Well, so much for the narrative that the Dodgers bullpen cannot be trusted. In last night’s eighteen inning classic, the much maligned bullpen pitched an eleven-inning shutout.
After Toronto scored its fifth run in the seventh inning to take a 5-4 lead, it never scored again. It really never threatened again. A lot of that had to do with a lineup that was decimated by injury and questionable decision making.
George Springer, Bo Bichette, Alejandro Kirk, and Addison Barger were all lifted for pinch hitters by the ninth inning. (Springer, for an injury.) That’s four of the best hitters in their lineup who played what amounted to the second game of a doubleheader within last night’s game. No wonder they were shut out in that half of the game.

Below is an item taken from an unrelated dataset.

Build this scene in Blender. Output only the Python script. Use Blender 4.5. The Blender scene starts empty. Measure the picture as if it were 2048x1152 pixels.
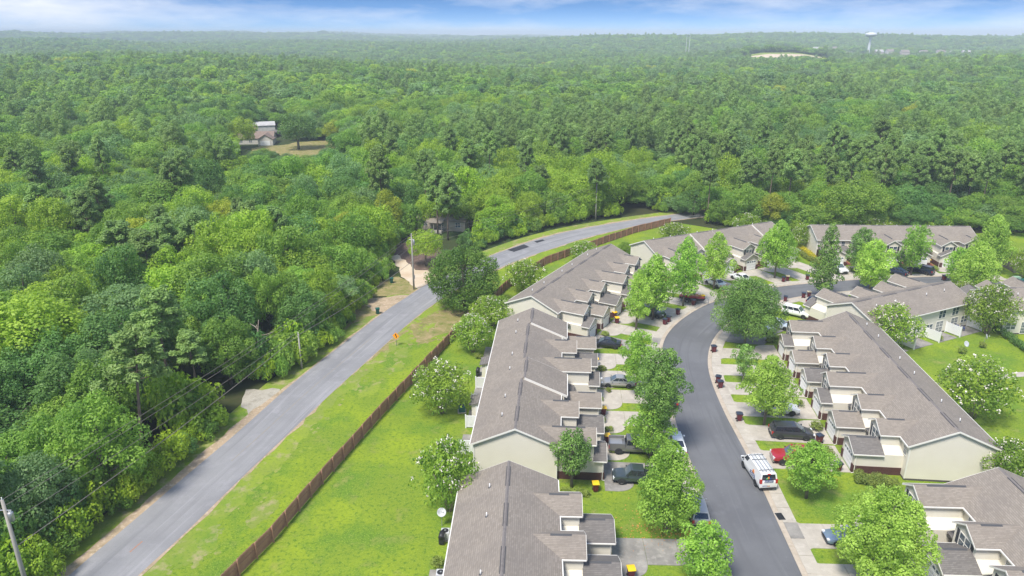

The Dodgers didn’t fare much better. But they kept hitting at least. Kept putting runners on. Kept putting pressure on the Blue Jays.
Shoehei Ohtani went 4-for-4 with two doubles and two home runs, the second tying the game at five and sending it into this nail-biting eighteen-inning classic it was. From that point on, he walked five time, four intentional. He got on base nine times in one game.

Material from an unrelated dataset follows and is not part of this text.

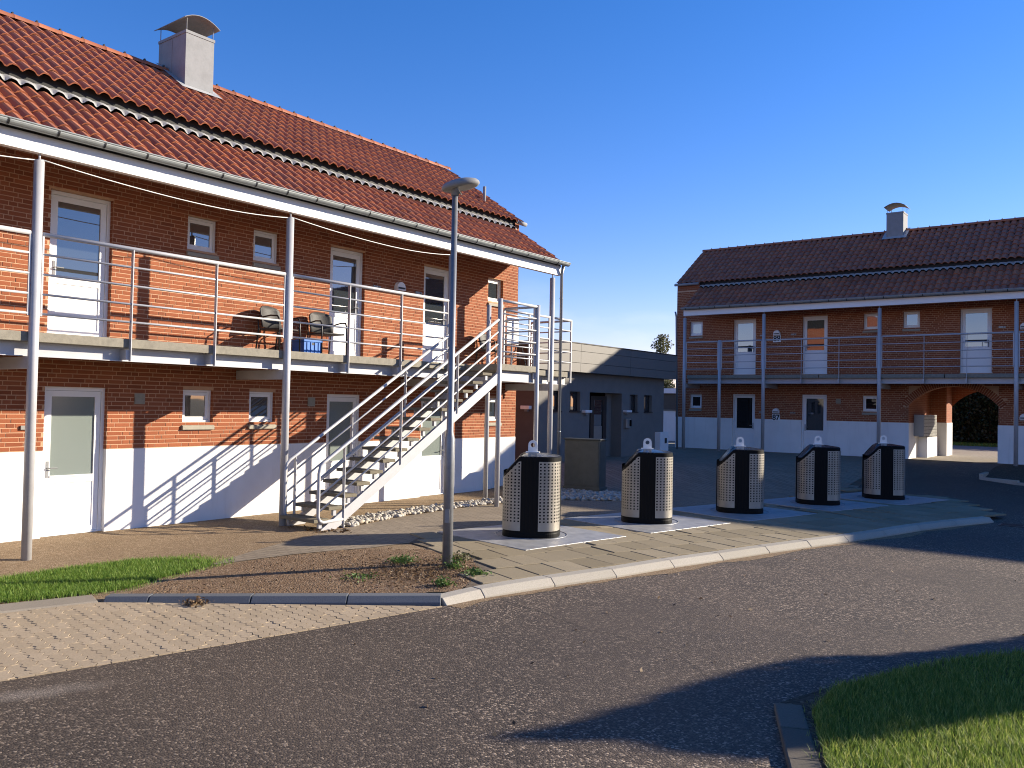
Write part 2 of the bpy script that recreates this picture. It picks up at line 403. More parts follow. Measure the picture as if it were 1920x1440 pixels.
# ------------------------------------------------------------------ ground, road, paving
def mapped(name, mat, ys, xl, xr, nx, zf, parent=None):
    """sheet between two x boundaries given as functions of y"""
    mb = MB(); rows = len(ys)
    for y in ys:
        a, b = xl(y), xr(y)
        for i in range(nx+1):
            x = lerp(a, b, i/nx); mb.v.append((x, y, zf(x, y)))
    for j in range(rows-1):
        for i in range(nx):
            q = j*(nx+1)+i; mb.f.append((q, q+1, q+nx+2, q+nx+1))
    return mb.build(name, mat, parent, smooth=True, fix=False)
def frange(a, b, n): return [a+(b-a)*i/n for i in range(n+1)]

# boundaries as (y, x)
ASPH = [(-15, -11.2), (2.75, -6.88), (3.3, -6.73), (4.19, -6.52), (5.5, -6.23), (6.69, -5.99)]
KOUT = [(6.69, -5.99), (7.2, -5.93), (8.2, -5.68), (9.21, -5.40), (10.34, -5.15), (11.32, -4.88), (12.39, -4.60), (13.39, -4.31), (14.33, -4.02), (15.52, -3.70), (16.76, -3.40), (17.9, -3.02), (19.13, -2.55)]
def kout(y): return interp(KOUT, y)
KW = .24
def kdir(y):
    d = Vector((kout(y+.05)-kout(y-.05), .1, 0)).normalized(); return d
def kin(y):      # inner line of the kerb, as x for a given y
    return kout(y) - KW/abs(kdir(y).y)

# base sheet to the horizon
xs = [-1500, -600, -200, -80, -45] + frange(-30, 16, 46) + [25, 45, 80, 200, 600, 1500]
ysb = [-1500, -600, -200, -60, -25] + frange(-12, 62, 74) + [75, 100, 200, 600, 1500]
mb = MB()
for y in ysb:
    for x in xs: mb.v.append((x, y, terr(x, y)-.16 if y < 44 else terr(x, y)-.05))
nx = len(xs)
for j in range(len(ysb)-1):
    for i in range(nx-1):
        q = j*nx+i; mb.f.append((q, q+1, q+nx+1, q+nx))
g = struct(mb.build('ground', 'soil', smooth=True, fix=False))

def road_z(x, y): return terr(x, max(y, 8.0)) - .08*(1-sst(19.0, 22.6, y))
ys1 = frange(-15, 6.69, 30); ys2 = frange(6.69, 22.6, 60); ys3 = frange(22.62, 31.25, 26)
def xl_road(y):
    if y < 6.69: return interp(ASPH, y)-.004
    if y <= 19.13: return kout(y)-.06
    if y <= 22.61: return lerp(kout(19.13)-.06, -4.9, sst(19.13, 22.6, y))
    return -7.2
road = mapped('asphalt_road', 'asphalt', ys1+ys2[1:], xl_road, lambda y: 14.0, 44, road_z)
struct(road)
struct(mapped('asphalt_forecourt', 'asphalt', ys3, lambda y: -7.2 + .35*math.sin(y*.8), lambda y: 14.0, 44, lambda x, y: terr(x, y)-.001))

def pts_inside(poly, x, y):
    c = False; n = len(poly)
    for i in range(n):
        x1, y1 = poly[i]; x2, y2 = poly[(i+1) % n]
        if (y1 > y) != (y2 > y) and x < (x2-x1)*(y-y1)/(y2-y1)+x1: c = not c
    return c

# gravel yard in front of the left house (down to the kerbs)
GK0, GK1 = Vector((-6.14, 6.85)), Vector((-8.80, 4.42))      # raised grey kerb, back edge line
def xr_yard(y):
    if y >= 6.9: return kin(min(y, 19.1))+.03 if y <= 19.1 else kin(19.1)+.03
    if y >= 4.42: return lerp(GK1.x, GK0.x, (y-4.42)/(6.85-4.42))-.02
    return lerp(-11.2, -9.1, (y+2)/(4.42+2))-.05
yard = struct(mapped('gravel_yard', 'gravel_brown', frange(-6, 19.4, 70), lambda y: -13.4, xr_yard, 36, lambda x, y: terr(x, y)-.004))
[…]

But as amazing as he is, it usually always comes down to Freddie Freeman, whose walk-off grand slam in Game 1 last year catapulted the Dodgers to eventually win the World Series, did it again. He led off the bottom of the fifteenth with another walk-off home run to send the Dodgers to a Game 3 win, 6-5, six hours and thirty-five minutes after it started.
It was a dizzying, back and forth, nailbiter for eighteen innings. It was a game that had everything. Runners thrown out at home. Amazing defense. Not so great defense at times. Clutch hitting. Smothering pitching.
It’s what baseball was meant to be. Like Ohtani, it was a perfect game.